According to the Princetonian, Davis wrote in Prospect:
“May I recall, and with some nostalgia, my father's 50th reunion, a body of men, relatively homogenous in interests and backgrounds, who had known and liked each other over the years during which they had contributed much in spirit and substance to the greatness of Princeton ... I cannot envisage a similar happening in the future,” Davis added, “with an undergraduate student population of approximately 40% women and minorities, such as the Administration has proposed.”
Additionally, The New York Times has reported that in the 1980s Concerned Alumni of Princeton opposed the integration of three all-male " 'eating clubs.' where many upper class Princeton students took their meals." From the Times:
By the 1980's, however, Concerned Alumni had added a new cause: the defense of the exclusive “eating clubs,” where many upper class Princeton students took their meals, and especially the three all-male clubs. All now admit women.
As a student, Judge Alito had not joined any of the clubs, taking his meals at a dining hall. But the leaders of Concerned Alumni and the editors of Prospect regarded the clubs as pillars of the university's distinctive social life that were under attack by the Princeton administration.
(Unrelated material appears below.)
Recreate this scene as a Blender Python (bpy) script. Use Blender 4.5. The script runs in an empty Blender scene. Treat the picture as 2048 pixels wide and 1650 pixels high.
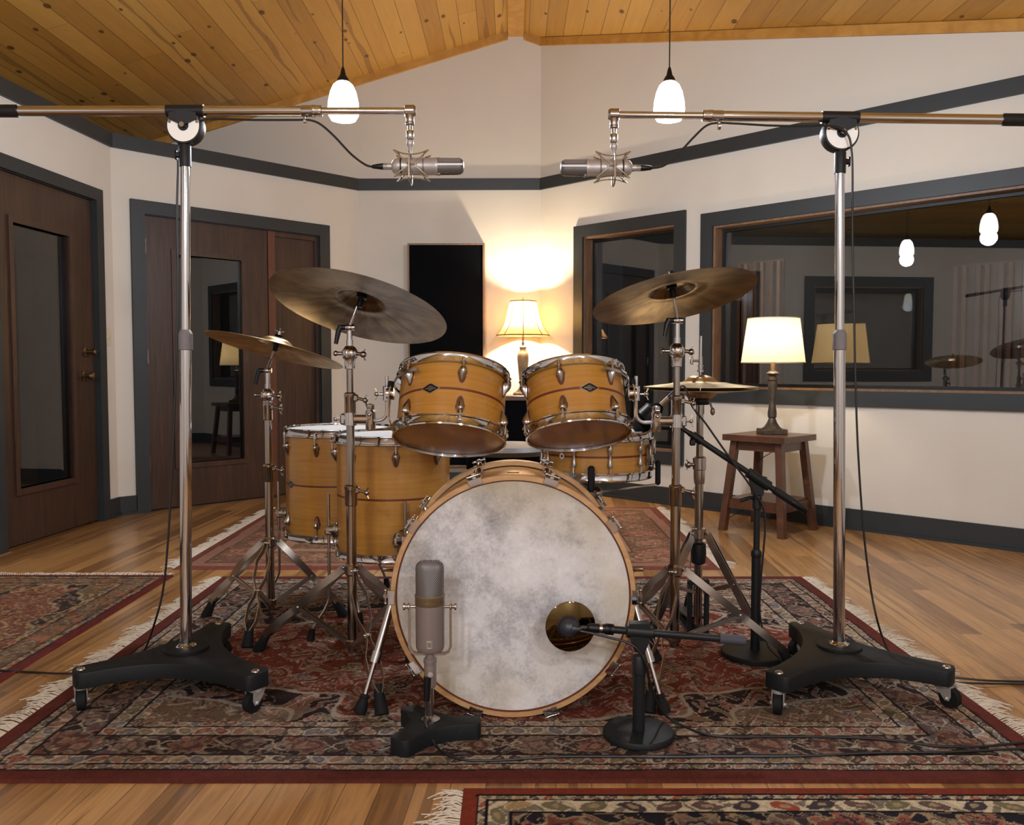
import bpy, math, random
import numpy as np
from mathutils import Vector, Matrix, Quaternion

random.seed(7)
PI = math.pi
SC = bpy.context.scene
COL = SC.collection
V = Vector

# ---------------------------------------------------------------- camera model
CAM_H, FPX, PITCH = 0.985, 1717.0, 0.0517      # metres, focal length in pixels of a 2048 wide frame, pitch down

def ray(px, py):
    u = (px - 1024) / FPX
    v = (py - 825) / FPX
    c, s = math.cos(PITCH), math.sin(PITCH)
    return V((u, c - v * s, -v * c - s))

def F(px, py, z=0.0):                           # point of the horizontal plane z seen at a pixel
    d = ray(px, py)
    return V((0, 0, CAM_H)) + d * ((z - CAM_H) / d.z)

def A(px, py, Y):                               # point at depth Y seen at a pixel
    d = ray(px, py)
    return V((0, 0, CAM_H)) + d * (Y / d.y)

def ZA(py, Y):
    return A(1024, py, Y).z

# ---------------------------------------------------------------- mesh builder
ORG = {}

class MB:
    def __init__(self):
        self.v = []
        self.f = []
        self.M = None

    def add(self, vs, fs):
        n = len(self.v)
        if self.M is not None:
            vs = [self.M @ V(p) for p in vs]
        self.v.extend([tuple(p) for p in vs])
        self.f.extend([tuple(i + n for i in f) for f in fs])
        return self

    def box(self, c, s, R=None, bev=0.0):
        hx, hy, hz = s[0] / 2, s[1] / 2, s[2] / 2
        c = V(c)
        if bev <= 0:
            P = [V((x, y, z)) for z in (-hz, hz) for y in (-hy, hy) for x in (-hx, hx)]
            fs = [(0, 2, 3, 1), (4, 5, 7, 6), (0, 1, 5, 4), (2, 6, 7, 3), (0, 4, 6, 2), (1, 3, 7, 5)]
        else:
            b = min(bev, hx * .9, hy * .9, hz * .9)
            P, idx = [], {}
            for sx in (-1, 1):
                for sy in (-1, 1):
                    for sz in (-1, 1):
                        for ax in range(3):
                            q = [sx * (hx - b), sy * (hy - b), sz * (hz - b)]
                            q[ax] = (sx * hx, sy * hy, sz * hz)[ax]
                            idx[(sx, sy, sz, ax)] = len(P)
                            P.append(V(q))
            fs = []
            for ax in range(3):
                o = [a for a in range(3) if a != ax]
                for sg in (-1, 1):
                    cor = []
                    for (a, bb) in ((-1, -1), (1, -1), (1, 1), (-1, 1)):
                        k = [0, 0, 0]
                        k[ax], k[o[0]], k[o[1]] = sg, a, bb
                        cor.append(idx[(k[0], k[1], k[2], ax)])
                    flip = (sg < 0) ^ (ax == 1)
                    fs.append(tuple(reversed(cor)) if flip else tuple(cor))
            for ax in range(3):
                o = [a for a in range(3) if a != ax]
                for a in (-1, 1):
                    for bb in (-1, 1):
                        q = []
                        for sg, side in ((-1, o[0]), (1, o[0]), (1, o[1]), (-1, o[1])):
                            k = [0, 0, 0]
                            k[ax], k[o[0]], k[o[1]] = sg, a, bb
                            q.append(idx[(k[0], k[1], k[2], side)])
                        fs.append(tuple(q))
            for sx in (-1, 1):
                for sy in (-1, 1):
                    for sz in (-1, 1):
                        fs.append(tuple(idx[(sx, sy, sz, a)] for a in range(3)))
        if R is not None:
            P = [R @ p for p in P]
        return self.add([c + p for p in P], fs)

    def cyl(self, p0, p1, r0, r1=None, n=20, cap=True):
        p0, p1 = V(p0), V(p1)
        r1 = r0 if r1 is None else r1
        return self.lathe([(r0, 0), (r1, (p1 - p0).length)], p0, p1 - p0, n, cap)

    def lathe(self, prof, o, axis=(0, 0, 1), n=32, cap=True, closed=False, ref=None):
        o, a = V(o), V(axis).normalized()
        if ref is not None:
            u = V(ref)
            u = (u - a * u.dot(a)).normalized()
        else:
            u = a.orthogonal().normalized()
            if abs(a.z) > .99:
                u = V((1, 0, 0))
                u = (u - a * u.dot(a)).normalized()
        w = a.cross(u)
        vs, fs = [], []
        m = len(prof)
        for (r, h) in prof:
            for k in range(n):
                t = 2 * PI * k / n
                vs.append(o + a * h + (u * math.cos(t) + w * math.sin(t)) * r)
        rng = range(m) if closed else range(m - 1)
        for i in rng:
            j = (i + 1) % m
            for k in range(n):
                k2 = (k + 1) % n
                fs.append((i * n + k, i * n + k2, j * n + k2, j * n + k))
        if cap and not closed:
            if prof[0][0] > 1e-6:
                fs.append(tuple(reversed(range(n))))
            if prof[-1][0] > 1e-6:
                fs.append(tuple((m - 1) * n + k for k in range(n)))
        return self.add(vs, fs)

    def tube(self, pts, r, n=10, cap=True, closed=False, smooth=0):
        P = [V(p) for p in pts]
        if smooth:
            P = spline(P, smooth, closed)
        m = len(P)
        rr = r if isinstance(r, (list, tuple)) else [r] * m
        if len(rr) != m:
            rr = [rr[0] + (rr[-1] - rr[0]) * i / (m - 1) for i in range(m)]
        T = []
        for i in range(m):
            if closed:
                t = P[(i + 1) % m] - P[i - 1]
            else:
                t = P[min(i + 1, m - 1)] - P[max(i - 1, 0)]
            T.append(t.normalized() if t.length > 1e-9 else V((0, 0, 1)))
        u = T[0].orthogonal().normalized()
        vs, fs = [], []
        for i in range(m):
            u = u - T[i] * u.dot(T[i])
            u = u.normalized() if u.length > 1e-6 else T[i].orthogonal().normalized()
            w = T[i].cross(u)
            for k in range(n):
                t = 2 * PI * k / n
                vs.append(P[i] + (u * math.cos(t) + w * math.sin(t)) * rr[i])
        for i in range(m if closed else m - 1):
            j = (i + 1) % m
            for k in range(n):
                k2 = (k + 1) % n
                fs.append((i * n + k, i * n + k2, j * n + k2, j * n + k))
        if cap and not closed:
            fs.append(tuple(reversed(range(n))))
            fs.append(tuple((m - 1) * n + k for k in range(n)))
        return self.add(vs, fs)

    def prism(self, poly, h0, h1, o=(0, 0, 0), ex=(1, 0, 0), ey=(0, 1, 0), inset=0.0):
        o, ex, ey = V(o), V(ex), V(ey)
        ez = ex.cross(ey).normalized()
        n = len(poly)
        b = [o + ex * p[0] + ey * p[1] + ez * h0 for p in poly]
        t = [o + ex * p[0] + ey * p[1] + ez * h1 for p in poly]
        fs = [tuple(reversed(range(n))), tuple(n + i for i in range(n))]
        fs += [(i, (i + 1) % n, n + (i + 1) % n, n + i) for i in range(n)]
        return self.add(b + t, fs)

    def ball(self, c, r, n=16, s=(1, 1, 1), R=None):
        c = V(c)
        vs, fs = [], []
        m = max(6, n // 2)
        for i in range(m + 1):
            ph = PI * i / m
            for k in range(n):
                t = 2 * PI * k / n
                p = V((r * s[0] * math.sin(ph) * math.cos(t), r * s[1] * math.sin(ph) * math.sin(t), r * s[2] * math.cos(ph)))
                vs.append(c + (R @ p if R is not None else p))
        for i in range(m):
            for k in range(n):
                k2 = (k + 1) % n
                fs.append((i * n + k, (i + 1) * n + k, (i + 1) * n + k2, i * n + k2))
        return self.add(vs, fs)

    def strap(self, pts, wdir, w, t):
        """flat bar along pts: width w along wdir, thickness t"""
        P = [V(p) for p in pts]
        wd = V(wdir).normalized()
        vs, fs = [], []
        for i, p in enumerate(P):
            tg = (P[min(i + 1, len(P) - 1)] - P[max(i - 1, 0)]).normalized()
            nn = tg.cross(wd).normalized()
            ww = nn.cross(tg).normalized()
            for (a, b) in ((-1, -1), (1, -1), (1, 1), (-1, 1)):
                vs.append(p + ww * a * w / 2 + nn * b * t / 2)
        for i in range(len(P) - 1):
            for k in range(4):
                k2 = (k + 1) % 4
                fs.append((i * 4 + k, i * 4 + k2, i * 4 + 4 + k2, i * 4 + 4 + k))
        m = (len(P) - 1) * 4
        fs += [(3, 2, 1, 0), (m, m + 1, m + 2, m + 3)]
        return self.add(vs, fs)

    def build(self, name, mat, parent=None, matrix=None, smooth=True, angle=38, weld=False):
        o = V(ORG.get(parent, (0, 0, 0))) if (parent is not None and self.M is None and matrix is None) else V((0, 0, 0))
        me = bpy.data.meshes.new(name)
        me.from_pydata([(x - o.x, y - o.y, z - o.z) for (x, y, z) in self.v], [], self.f)
        import bmesh
        bm = bmesh.new()
        bm.from_mesh(me)
        bmesh.ops.remove_doubles(bm, verts=bm.verts, dist=1e-6)
        bmesh.ops.recalc_face_normals(bm, faces=bm.faces)
        bm.to_mesh(me)
        bm.free()
        me.validate()
        if smooth:
            me.polygons.foreach_set('use_smooth', [True] * len(me.polygons))
            me.set_sharp_from_angle(angle=math.radians(angle))
        if mat is not None:
            me.materials.append(mat)
        return link(name, me, parent, matrix)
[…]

When the administration proposed a new system of residential colleges with their own dining halls, Prospect denounced the idea as a potential threat to the system of eating clubs. The magazine charged that, like affirmative action, the plan was “intended to create racial harmony.”
Prospect portrayed the proposal as an effort to end the de facto segregation of the campus in which black students were concentrated in one dormitory and mostly did not belong to the clubs. “Doubtless, there will be many who regard this as mere stalling, and prejudice by another name,” an unsigned 1982 editorial argued in defense of the magazine's position. “If realistic approaches to problems must be called dirty names because we do not like them, well, there is no remedy for it.”
The Times also reported that the organization circulated a “pamphlet for parents” suggesting “that 'racial tensions' and loose oversight of campus social life were contributing to a spike in campus crime.”
From the June 17 Washington Times article:
Gender politics have proved a minefield for male Supreme Court nominees. The wife of Justice Samuel A. Alito Jr. broke down in tears after aggressive questions at his 2005 Senate confirmation hearings about his reported involvement in a Princeton alumni group that opposed affirmative action.
Justices Antonin Scalia and Anthony M. Kennedy quit all-male clubs when they were being considered for the Supreme Court in the late 1980s, and Justice Harry Blackmun resigned his membership in the exclusive Cosmos Club in 1988.
The only two women to have sat on the court, Justice Ruth Bader Ginsburg and former Justice Sandra Day O'Connor, were members of the women's networking group, the International Women's Forum, but their memberships did not become a major issue in their confirmation hearings.